1. Content-Security-Policy (CSP)
Added to core Rails in the 5.2 release, the Content-Security-Policy DSL adds an HTTP header in your response that defines rules for the users' browser. If you have an earlier version of Rails, you can use the SecureHeaders gem.
“CSP is a great way to reduce or completely remove Cross-Site-Scripting (XSS) vulnerabilities. That would wipe out the number 1 web app security problem. Why? Because an effective CSP disallows inline scripts. It only allows scripts in separate files from trusted sources.” - quote by Heiko Webers, author of the Rails Security Guide.
“our ever evolving use of Content Security Policy (CSP) … is our single most effective mitigation…[against] content injection.” - quote from Github Engineering: GitHub’s CSP journey
Here is an example CSP HTTP Header:
Content-Security-Policy-Report-Only: default-src https:
You can get a good introduction by Matt Ferderer here: What is CSP? Why & How to Add it to Your Website
Rails 5.2 adds a CSP initializer like this:
# config/initializers/content_security_policy.rb
Rails.application.config.content_security_policy do |p|
p.default_src :self, :https
p.font_src :self, :https, :data
p.img_src :self, :https, :data
p.object_src :none
p.script_src :self, :https
p.style_src :self, :https, :unsafe_inline
# Specify URI for violation reports
p.report_uri "/csp-violation-report-endpoint"
end
The CSP reference is here: MDN web docs
Heiko Webers has written an excellent introduction to CSP in Rails
which will guide you
through configuring and tweeking your config/initializers/content_security_policy.rb
To set up the report_uri “/csp-violation-report-endpoint”, you can use this generator:
$ rails g scaffold csp_report blocked_uri:string disposition:string
document_uri:string effective_directive:string violated_directive:string
referrer:string status_code:integer raw_report :jsonb raw_browser:string
Heiko provides an example Controller create method, and several example
config/initializers/content_security_policy.rb
configurations, depending
on how appropriately arranged your Rails app is - from legacy through to a
perfectly organized app.
Once that is all in place you need to experiment with tightening the CSP, usually hand in hand with some refactoring of your javascript and CSS assets.
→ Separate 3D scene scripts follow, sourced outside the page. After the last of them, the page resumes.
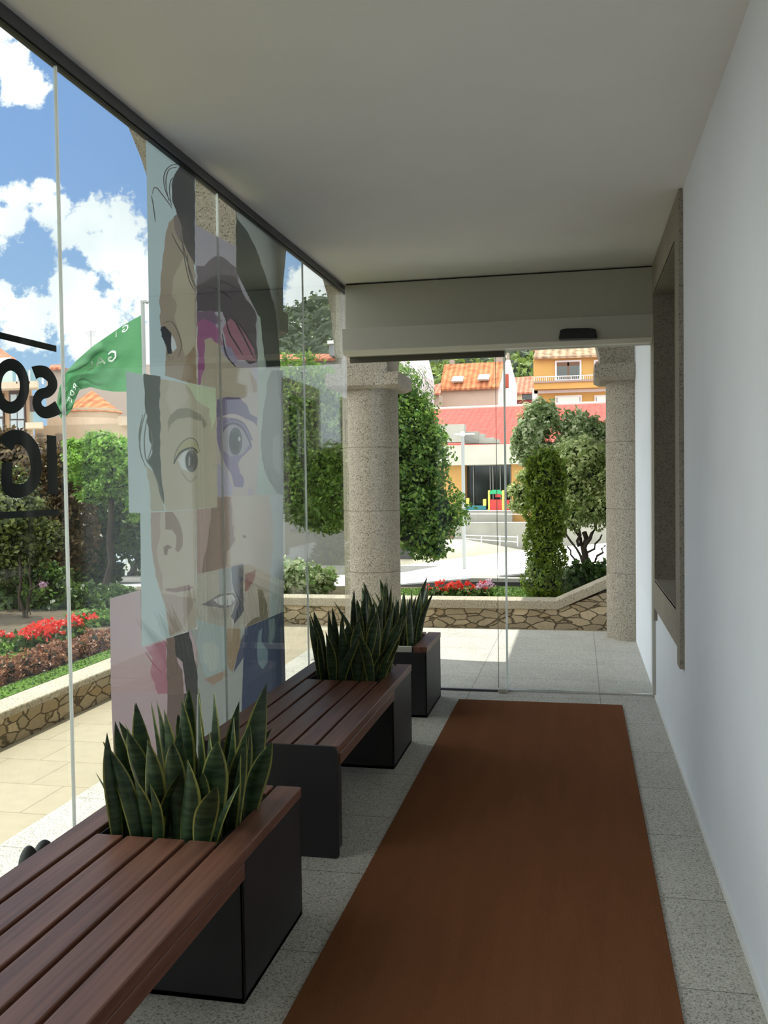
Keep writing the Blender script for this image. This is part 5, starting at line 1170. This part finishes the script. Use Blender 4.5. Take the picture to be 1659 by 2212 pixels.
# ---------------------------------------------------------------- wooded hill
HM = mat('hill_green', srgb(54, 70, 46), 1.0, noise=.4, nscale=.15)
def hill():
    prof = [(-200, 700),(300, 735),(560, 720),(640, 700),(690, 680),(725, 665),(800, 640),(900, 620),(1000, 600),(1150, 590),(1400, 580),(1900, 600)]
    V = []; F = []; nx, ny = 60, 14
    for i in range(nx+1):
        px = 540+1360*i/nx
        y = np.interp(px, [a for a, b in prof], [b for a, b in prof])
        top = at(px, y+14, 230); bot = at(px, 960, 105)
        for j in range(ny+1):
            t = j/ny; p = bot.lerp(top, t); p.z = bot.z+(top.z-bot.z)*(t**1.25)+1.2*math.sin(i*1.7+j)*math.sin(j*1.3+i*.7); V.append(p)
    for i in range(nx):
        for j in range(ny): a = i*(ny+1)+j; F.append((a, a+ny+1, a+ny+2, a+1))
    mb = MB(); mb.add(V, F); return struct(mb.build('ground_hill', HM, smooth=True), 'wooded green hill behind the houses', 'hill'), V, nx, ny
_, HV, hnx, hny = hill()
hr = random.Random(4); darkb = []; lightb = []
for i in range(hnx+1):
    px = 540+1360*i/hnx
    for j in range(2, hny+1):
        if not (560 < px < 790 or 850 < px < 1330): continue
        for q in range(2):
            p = HV[i*(hny+1)+j]; sz = hr.uniform(2.2, 4.4)*(.6+p.y/230*.6)
            c_ = (p.x+hr.uniform(-2.5, 2.5), p.y+hr.uniform(-3, 3), p.z+sz*.35)
            (lightb if (j <= 4 and hr.random() < .75) else darkb).append((*c_, sz, sz, sz*.85))
for nm, bl, m_, n_, lb in (('forest', darkb, LM['hill'], 26000, 'dark woodland canopy covering the hill'), ('forest', lightb, LM['hill2'], 15000, 'lighter green woodland along the foot of the hill')):
    P = blob_points(bl, n_, 60, .25, .25); o = leaf_cloud(nm, P, .75, m_, None, seed=3); tag(o, lb, 'forest', kind='stuff')
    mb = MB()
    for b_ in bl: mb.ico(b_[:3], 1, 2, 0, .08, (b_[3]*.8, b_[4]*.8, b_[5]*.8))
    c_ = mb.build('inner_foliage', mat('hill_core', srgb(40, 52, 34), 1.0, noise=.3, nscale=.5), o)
# white chimney block against the hill seen left of the corner column
h = empty('distant_house', at(690, 790, 60), 'distant house with tiled roof and white topped chimney left of the corner column', 'house')
mb = MB(); fbox(mb, 560, 740, 775, 1230, 62, 5); mb.build('wall', mat('reflection_grey_render', srgb(140, 142, 142), .9), h)  # wall coloured grey to stand for the wall reflection in the side glass
mb = MB(); slope(mb, [(560,776),(740,774)], [(560,766),(740,764)], 61.5, 64); mb.build('roof', TILE2, h)
mb = MB(); fbox(mb, 711, 742, 741, 768, 61, 1.5); mb.build('chimney', mat('blue_grey', srgb(120, 124, 134), .8), h)
mb = MB(); fbox(mb, 707, 744, 735, 742, 60.8, 2); mb.build('chimney_cap', WHITE, h)
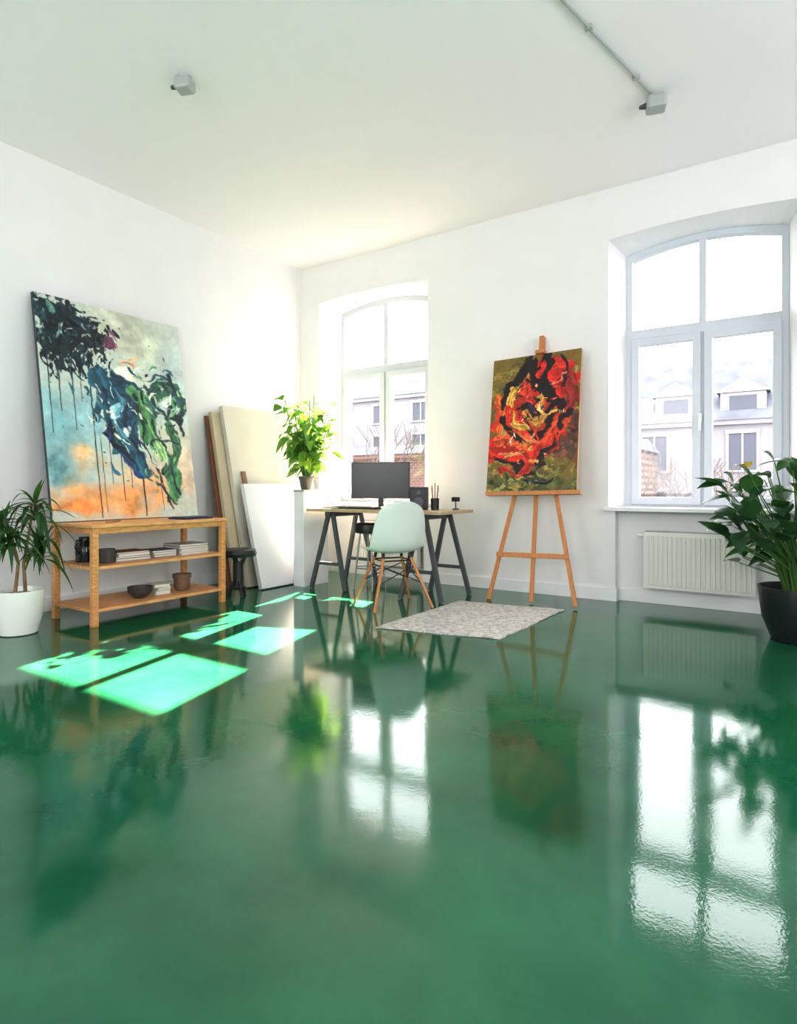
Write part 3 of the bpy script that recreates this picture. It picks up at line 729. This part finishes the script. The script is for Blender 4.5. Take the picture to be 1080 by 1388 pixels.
lean_canvas(-1.14, 0.05, 1.14, 0.590, 0.28, 0.015, 'darkwood', 'narrow brown wooden batten between leaning canvases', bars=False)

cb = thing('pedestal', 'narrow white box pedestal with a potted plant on top', 'pedestal', (0.80, -0.72, 0))
MB().box((-0.06, -0.18, 0.0), (0.07, 0.18, 0.905)).make('body', 'canvasw', parent=cb, bevel=0.002)
MB().box((-0.06, -0.185, 0.905), (0.075, 0.185, 0.922)).make('top', 'greybook', parent=cb, bevel=0.002)

# ---------------------------------------------------------------- plants
pl = thing('potted_plant', 'bushy potted plant with bright green leaves on a white pedestal', 'plant', (0.81, -0.80, 0.9225))
MB().lathe([(0.045,0),(0.050,0.003),(0.068,0.10),(0.075,0.11),(0.075,0.13),(0.068,0.13),(0.064,0.11)]).make('pot', 'greypot', smooth=True, parent=pl)
MB().lathe([(0.065,0.105),(0.02,0.113)]).make('soil', 'soil', parent=pl)
st = MB(); lf = MB()
cl = lambda qq: (max(qq[0], -0.30), qq[1], max(qq[2], 0.12))
rnd = random.Random(5)
for i in range(18):
    a = rnd.uniform(0, 2*math.pi); rr = rnd.uniform(0.03, 0.25); hh = rnd.uniform(0.42, 0.98)
    top = Vector((max(-0.2, rr*math.cos(a)), rr*math.sin(a)*1.1, hh)); mid = top*0.5+Vector((0.02*math.cos(a), 0.02*math.sin(a), 0.02))
    st.tube([(0.02*math.cos(a), 0.02*math.sin(a), 0.10), mid, top], [0.006, 0.0045, 0.003], 6)
    for j in range(12):
        t = rnd.uniform(0.36, 1.0); bp = (mid*(1-(t-0.5)*2)+top*((t-0.5)*2)) if t > 0.5 else mid*(t*2)+Vector((0, 0, 0.10))*(1-2*t)
        b2 = rnd.uniform(0, 2*math.pi); el = rnd.uniform(-0.5, 0.7)
        d = Vector((math.cos(b2)*math.cos(el), math.sin(b2)*math.cos(el), math.sin(el)))
        pp = bp + d*rnd.uniform(0.04, 0.09)
        st.tube([bp, pp], [0.0025, 0.002], 5)
        lf.leaf(pp, d, rnd.uniform(0.11, 0.17), rnd.uniform(0.065, 0.095), rnd.uniform(0.2, 0.8), 0.25, 5, cl, 0.75, rnd.uniform(-0.6, 0.6))
st.make('stems', 'stem', smooth=True, parent=pl); lf.make('foliage', 'leafbright', smooth=True, parent=pl)

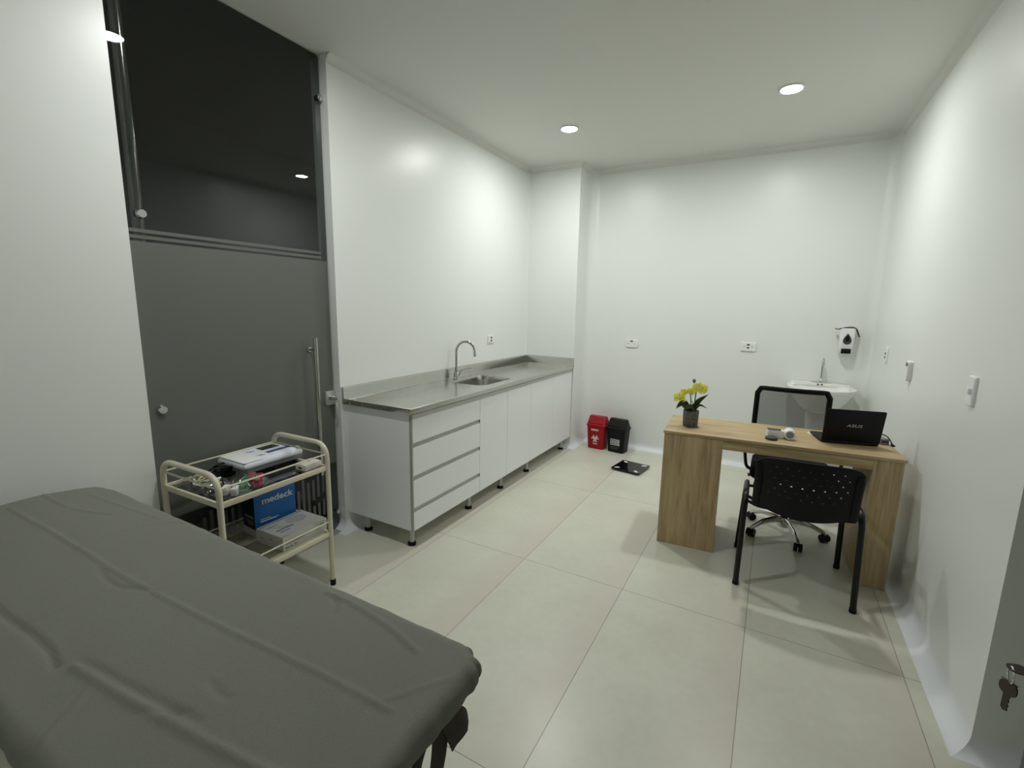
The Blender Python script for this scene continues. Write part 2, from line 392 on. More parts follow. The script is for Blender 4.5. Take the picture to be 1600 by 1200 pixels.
# ================================================================ BASE CABINETS
XF = -1.822                    # front plane of the fronts
YC0, Y1, Y2, Y3, Y4 = 2.062, 2.803, 3.21, 3.63, 4.596
def carcass(t, y0, y1):
    mb = MB()
    xb = XL+.004; xf = XF-.021
    mb.box(xb, xf, y0, y0+.018, .122, .862); mb.box(xb, xf, y1-.018, y1, .122, .862)
    mb.box(xb, xf, y0+.018, y1-.018, .122, .14); mb.box(xb, xb+.01, y0+.018, y1-.018, .14, .86); mb.box(xf-.06, xf, y0+.018, y1-.018, .845, .862)
    mb.build('body', MELA, t, 0)
def legs(t, ys):
    for y in ys:
        for xx in (XF-.06, XL+.13):
            MB().lathe([(.0, .0), (.026, .0), (.027, .006), (.024, .018), (.017, .022)], (xx, y, .0005), 20).build('leg_foot', RUB, t)
            MB().cyl((xx, y, .022), (xx, y, .1225), .0165).build('leg', ALU, t)
def gola(t, y0, y1):
    mb = MB().box(XF-.018, XF+.006, y0, y1, .8375, .8615).box(XF+.006, XF+.0075, y0, y1, .8375, .841)
    mb.build('top_rail', ALU, t, 0)
cab = thing('drawer_cabinet', 'white base cabinet of four drawers at the near end of the steel worktop', 'cabinet')
carcass(cab, YC0, Y1-.001); legs(cab, (YC0+.05, Y1-.06)); gola(cab, YC0, Y1)
MB().box(XF-.02, XF-.001, YC0, YC0+.006, .124, .835).build('edge_trim', ALU, cab, 0)
for z0, z1 in ((.684, .834), (.478, .655), (.272, .449), (.124, .243)):
    dr = MB().box(XF-.019, XF, YC0+.008, Y1-.002, z0, z1, .0012).build('drawer', MELA, cab, 0)
    if z1 < .8:
        h = MB().box(XF-.019, XF-.004, YC0+.008, Y1-.004, z1, z1+.027).box(XF-.004, XF+.001, YC0+.008, Y1-.004, z1+.0235, z1+.0275)
        h.box(XF-.004, XF-.001, YC0+.008, Y1-.004, z1, z1+.004).box(XF-.003, XF-.001, YC0+.008, Y1-.004, z1+.004, z1+.010)
        h.build('channel_handle', ALU, dr, 0)
        MB().box(XF-.014, XF+.0005, Y1-.008, Y1-.003, z1+.001, z1+.027).build('channel_end_cap', DARKG, dr, 0)
cab2 = thing('sink_cabinet', 'white base cabinet with plain doors under the sink', 'cabinet')
carcass(cab2, Y1, Y3-.001); legs(cab2, (Y2,)); gola(cab2, Y1, Y3)
for a, b in ((Y1, Y2), (Y2, Y3)): MB().box(XF-.019, XF, a+.0015, b-.0015, .124, .834, .0012).build('cabinet_door', MELA, cab2, 0)
cab3 = thing('end_cabinet', 'white base cabinet with two plain doors against the column, past the sink', 'cabinet')
carcass(cab3, Y3, Y4-.024); legs(cab3, (Y3+.05, Y4-.12)); gola(cab3, Y3, Y4-.022)
for a, b in ((Y3, 4.105), (4.105, Y4-.024)): MB().box(XF-.019, XF, a+.0012, b-.0012, .124, .834, .0012).build('cabinet_door', MELA, cab3, 0)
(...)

To see how you are doing, you can paste your CSP from your browser header into Google’s CSP Evaluator
Then once in production you should generally keep an eye on violations added to your report_uri end point.
For further reading, see GitHub’s CSP journey
2. The Rack-attack gem
Heiko Webers actually recommends the Rack-attack gem for the report_uri end point that could get legitimately hammered as you evolve your CSP. It would be a shame if your efforts to keep your site safe from content injection took your site down!
- For a general introduction: Rack::Attack: Rate limits against DDoS and abusive users
- Rack-attack on github: kickstarter/rack-attack
This example configuration from the github wiki is a great way to get started: Example Configuration:
“If you just go ahead and copy this to /config/initializers/rack_attack.rb, then you’ll be safe from 95% of bad requests. This won’t stop sophisticated hackers, but at least you can sleep more soundly knowing that your application isn’t going to be accidentally taken down by a misconfigured web scraper in the middle of the night.”
To conclude
Security is an ongoing effort. While configuring CSP HTTP Headers and adding rate-limiting capability aren’t silver bullets, they are important additions to your overall security arsenal.